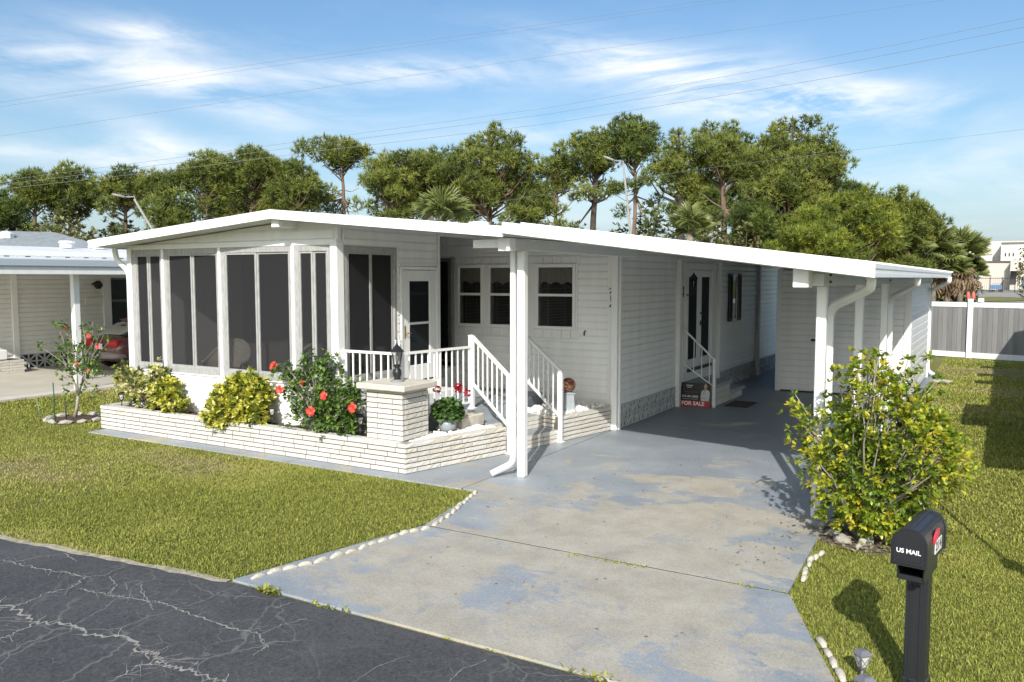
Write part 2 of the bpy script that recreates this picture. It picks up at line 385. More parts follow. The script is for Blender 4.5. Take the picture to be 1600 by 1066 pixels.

...

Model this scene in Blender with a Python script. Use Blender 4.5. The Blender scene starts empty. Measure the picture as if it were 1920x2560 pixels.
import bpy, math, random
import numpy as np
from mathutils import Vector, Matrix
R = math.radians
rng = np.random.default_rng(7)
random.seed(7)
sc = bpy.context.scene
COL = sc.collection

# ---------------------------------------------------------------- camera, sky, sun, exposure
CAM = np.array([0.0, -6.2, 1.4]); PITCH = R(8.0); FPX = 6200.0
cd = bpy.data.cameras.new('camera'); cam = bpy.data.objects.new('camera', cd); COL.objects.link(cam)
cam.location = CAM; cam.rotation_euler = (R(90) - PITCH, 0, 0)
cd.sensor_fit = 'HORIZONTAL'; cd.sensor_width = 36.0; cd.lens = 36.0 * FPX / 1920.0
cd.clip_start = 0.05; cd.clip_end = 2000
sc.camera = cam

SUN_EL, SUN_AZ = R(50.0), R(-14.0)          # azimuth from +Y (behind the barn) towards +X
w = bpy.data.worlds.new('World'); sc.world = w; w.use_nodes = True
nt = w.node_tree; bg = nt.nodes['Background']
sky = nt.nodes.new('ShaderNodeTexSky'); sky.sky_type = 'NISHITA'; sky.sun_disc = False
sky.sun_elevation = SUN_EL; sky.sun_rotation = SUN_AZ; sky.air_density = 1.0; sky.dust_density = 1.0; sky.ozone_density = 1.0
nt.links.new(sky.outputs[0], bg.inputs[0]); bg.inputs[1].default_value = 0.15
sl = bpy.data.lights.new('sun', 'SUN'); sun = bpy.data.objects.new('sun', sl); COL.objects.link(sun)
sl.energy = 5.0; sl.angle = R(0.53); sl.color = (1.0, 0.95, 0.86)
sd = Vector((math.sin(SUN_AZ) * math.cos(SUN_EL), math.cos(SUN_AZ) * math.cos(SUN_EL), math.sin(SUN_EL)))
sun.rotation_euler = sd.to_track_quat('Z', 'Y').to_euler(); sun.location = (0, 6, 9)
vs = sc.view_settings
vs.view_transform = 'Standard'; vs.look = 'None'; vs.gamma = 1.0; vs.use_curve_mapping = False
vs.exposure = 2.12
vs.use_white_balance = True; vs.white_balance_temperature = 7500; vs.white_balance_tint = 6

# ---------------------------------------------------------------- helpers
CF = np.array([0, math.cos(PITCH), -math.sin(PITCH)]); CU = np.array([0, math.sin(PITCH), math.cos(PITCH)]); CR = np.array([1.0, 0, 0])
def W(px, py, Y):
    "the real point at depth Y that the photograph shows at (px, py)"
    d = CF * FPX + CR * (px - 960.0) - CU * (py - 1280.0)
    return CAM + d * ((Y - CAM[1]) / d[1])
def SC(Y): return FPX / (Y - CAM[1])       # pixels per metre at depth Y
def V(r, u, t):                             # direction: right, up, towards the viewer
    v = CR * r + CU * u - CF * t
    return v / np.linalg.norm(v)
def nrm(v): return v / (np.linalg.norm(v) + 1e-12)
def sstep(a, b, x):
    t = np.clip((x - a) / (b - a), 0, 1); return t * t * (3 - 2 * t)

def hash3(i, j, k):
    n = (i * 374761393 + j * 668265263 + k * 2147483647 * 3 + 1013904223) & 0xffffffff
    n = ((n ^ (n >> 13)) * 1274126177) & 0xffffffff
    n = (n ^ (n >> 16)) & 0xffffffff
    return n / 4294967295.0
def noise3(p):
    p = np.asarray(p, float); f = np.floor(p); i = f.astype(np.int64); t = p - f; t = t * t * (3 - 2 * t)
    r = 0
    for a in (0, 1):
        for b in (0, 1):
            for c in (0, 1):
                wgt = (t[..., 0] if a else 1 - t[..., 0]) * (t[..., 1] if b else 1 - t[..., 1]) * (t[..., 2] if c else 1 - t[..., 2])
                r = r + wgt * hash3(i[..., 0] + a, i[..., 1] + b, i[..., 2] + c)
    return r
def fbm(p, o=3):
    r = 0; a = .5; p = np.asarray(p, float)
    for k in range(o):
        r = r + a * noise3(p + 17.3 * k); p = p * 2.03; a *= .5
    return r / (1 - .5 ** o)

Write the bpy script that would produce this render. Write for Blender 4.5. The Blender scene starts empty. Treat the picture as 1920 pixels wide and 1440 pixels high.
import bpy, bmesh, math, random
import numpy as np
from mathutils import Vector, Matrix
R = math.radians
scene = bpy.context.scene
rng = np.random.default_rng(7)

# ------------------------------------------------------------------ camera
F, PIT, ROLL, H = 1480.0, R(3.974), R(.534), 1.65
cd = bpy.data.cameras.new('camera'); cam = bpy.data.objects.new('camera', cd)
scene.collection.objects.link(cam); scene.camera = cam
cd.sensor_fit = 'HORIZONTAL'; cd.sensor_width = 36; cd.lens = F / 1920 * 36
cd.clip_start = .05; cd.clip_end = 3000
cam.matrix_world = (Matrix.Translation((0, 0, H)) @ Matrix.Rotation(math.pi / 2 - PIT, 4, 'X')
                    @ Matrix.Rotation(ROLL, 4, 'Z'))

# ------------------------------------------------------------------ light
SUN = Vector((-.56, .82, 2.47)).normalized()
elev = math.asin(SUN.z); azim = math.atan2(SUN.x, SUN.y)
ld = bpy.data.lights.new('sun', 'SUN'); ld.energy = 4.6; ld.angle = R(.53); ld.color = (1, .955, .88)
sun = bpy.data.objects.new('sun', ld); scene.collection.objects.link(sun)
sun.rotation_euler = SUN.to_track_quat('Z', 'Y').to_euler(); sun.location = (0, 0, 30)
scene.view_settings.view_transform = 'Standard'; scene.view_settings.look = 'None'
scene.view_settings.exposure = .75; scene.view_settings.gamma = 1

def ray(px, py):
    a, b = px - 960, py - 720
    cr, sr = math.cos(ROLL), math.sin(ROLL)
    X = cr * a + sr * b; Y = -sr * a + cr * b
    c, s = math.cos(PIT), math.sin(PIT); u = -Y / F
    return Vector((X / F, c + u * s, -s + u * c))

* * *

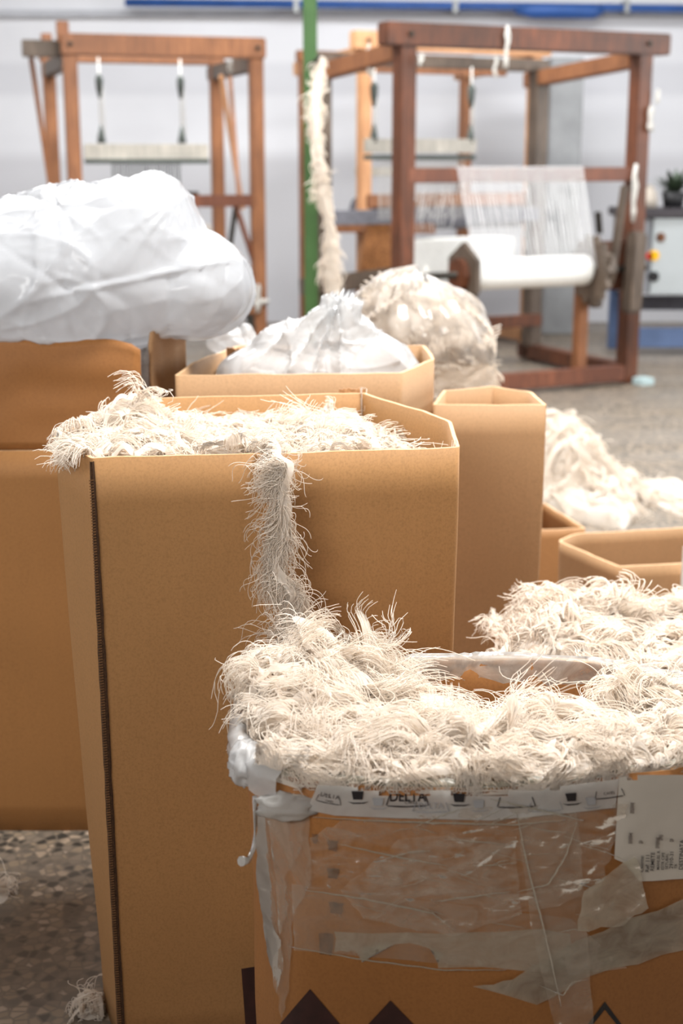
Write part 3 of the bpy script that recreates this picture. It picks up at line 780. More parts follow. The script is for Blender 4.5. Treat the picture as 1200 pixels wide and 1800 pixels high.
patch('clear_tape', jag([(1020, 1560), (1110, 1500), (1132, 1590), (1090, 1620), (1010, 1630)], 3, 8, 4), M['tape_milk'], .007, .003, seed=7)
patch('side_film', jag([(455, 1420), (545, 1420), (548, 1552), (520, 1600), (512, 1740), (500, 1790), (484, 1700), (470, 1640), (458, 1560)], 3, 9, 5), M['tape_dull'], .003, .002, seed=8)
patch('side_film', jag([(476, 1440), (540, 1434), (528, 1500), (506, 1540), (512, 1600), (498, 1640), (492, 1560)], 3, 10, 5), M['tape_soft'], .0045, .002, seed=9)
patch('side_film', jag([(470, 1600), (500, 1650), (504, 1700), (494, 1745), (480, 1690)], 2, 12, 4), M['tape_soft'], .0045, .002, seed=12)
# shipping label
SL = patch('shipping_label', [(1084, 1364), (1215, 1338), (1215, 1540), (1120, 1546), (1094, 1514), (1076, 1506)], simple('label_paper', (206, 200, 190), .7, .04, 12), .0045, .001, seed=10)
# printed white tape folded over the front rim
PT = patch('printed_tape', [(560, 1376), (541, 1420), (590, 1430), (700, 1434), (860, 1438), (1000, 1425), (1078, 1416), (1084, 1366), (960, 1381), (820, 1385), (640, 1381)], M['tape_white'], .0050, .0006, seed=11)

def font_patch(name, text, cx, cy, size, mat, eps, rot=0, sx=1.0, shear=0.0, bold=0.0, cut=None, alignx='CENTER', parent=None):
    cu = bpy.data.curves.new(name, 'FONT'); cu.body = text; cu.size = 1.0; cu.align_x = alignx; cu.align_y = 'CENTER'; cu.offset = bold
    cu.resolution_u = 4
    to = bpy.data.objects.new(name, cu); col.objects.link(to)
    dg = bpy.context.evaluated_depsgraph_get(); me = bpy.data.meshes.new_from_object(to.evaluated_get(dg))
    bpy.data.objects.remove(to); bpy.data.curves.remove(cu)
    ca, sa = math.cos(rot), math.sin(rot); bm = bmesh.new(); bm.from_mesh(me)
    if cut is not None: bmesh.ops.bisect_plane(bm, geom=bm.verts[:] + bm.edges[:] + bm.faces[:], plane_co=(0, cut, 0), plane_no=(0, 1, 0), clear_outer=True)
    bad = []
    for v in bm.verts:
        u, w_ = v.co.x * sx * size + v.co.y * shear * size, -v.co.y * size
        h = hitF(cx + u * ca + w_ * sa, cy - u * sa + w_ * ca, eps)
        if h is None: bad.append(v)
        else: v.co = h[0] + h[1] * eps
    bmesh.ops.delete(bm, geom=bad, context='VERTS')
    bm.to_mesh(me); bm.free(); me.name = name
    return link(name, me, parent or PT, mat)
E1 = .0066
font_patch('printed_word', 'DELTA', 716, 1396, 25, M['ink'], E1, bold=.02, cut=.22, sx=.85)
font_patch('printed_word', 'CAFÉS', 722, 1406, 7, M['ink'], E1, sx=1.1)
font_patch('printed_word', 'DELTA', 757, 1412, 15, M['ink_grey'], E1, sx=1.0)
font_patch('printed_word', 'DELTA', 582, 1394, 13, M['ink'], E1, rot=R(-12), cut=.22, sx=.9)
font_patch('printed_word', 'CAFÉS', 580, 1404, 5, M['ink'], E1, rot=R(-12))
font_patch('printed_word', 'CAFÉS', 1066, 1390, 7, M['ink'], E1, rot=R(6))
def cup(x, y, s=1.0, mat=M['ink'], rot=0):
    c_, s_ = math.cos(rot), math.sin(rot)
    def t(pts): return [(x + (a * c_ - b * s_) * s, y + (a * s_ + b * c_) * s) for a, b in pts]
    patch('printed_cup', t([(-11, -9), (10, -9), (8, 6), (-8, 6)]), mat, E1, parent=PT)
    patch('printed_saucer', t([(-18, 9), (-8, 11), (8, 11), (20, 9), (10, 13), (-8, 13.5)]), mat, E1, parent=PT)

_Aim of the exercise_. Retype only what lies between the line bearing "Write the bpy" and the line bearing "Matrix.Rotation(ROLL, 4, 'Z'))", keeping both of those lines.

_Exercise answer_.
Write the bpy script that would produce this render. Write for Blender 4.5. The Blender scene starts empty. Treat the picture as 1920 pixels wide and 1440 pixels high.
import bpy, bmesh, math, random
import numpy as np
from mathutils import Vector, Matrix
R = math.radians
scene = bpy.context.scene
rng = np.random.default_rng(7)

# ------------------------------------------------------------------ camera
F, PIT, ROLL, H = 1480.0, R(3.974), R(.534), 1.65
cd = bpy.data.cameras.new('camera'); cam = bpy.data.objects.new('camera', cd)
scene.collection.objects.link(cam); scene.camera = cam
cd.sensor_fit = 'HORIZONTAL'; cd.sensor_width = 36; cd.lens = F / 1920 * 36
cd.clip_start = .05; cd.clip_end = 3000
cam.matrix_world = (Matrix.Translation((0, 0, H)) @ Matrix.Rotation(math.pi / 2 - PIT, 4, 'X')
                    @ Matrix.Rotation(ROLL, 4, 'Z'))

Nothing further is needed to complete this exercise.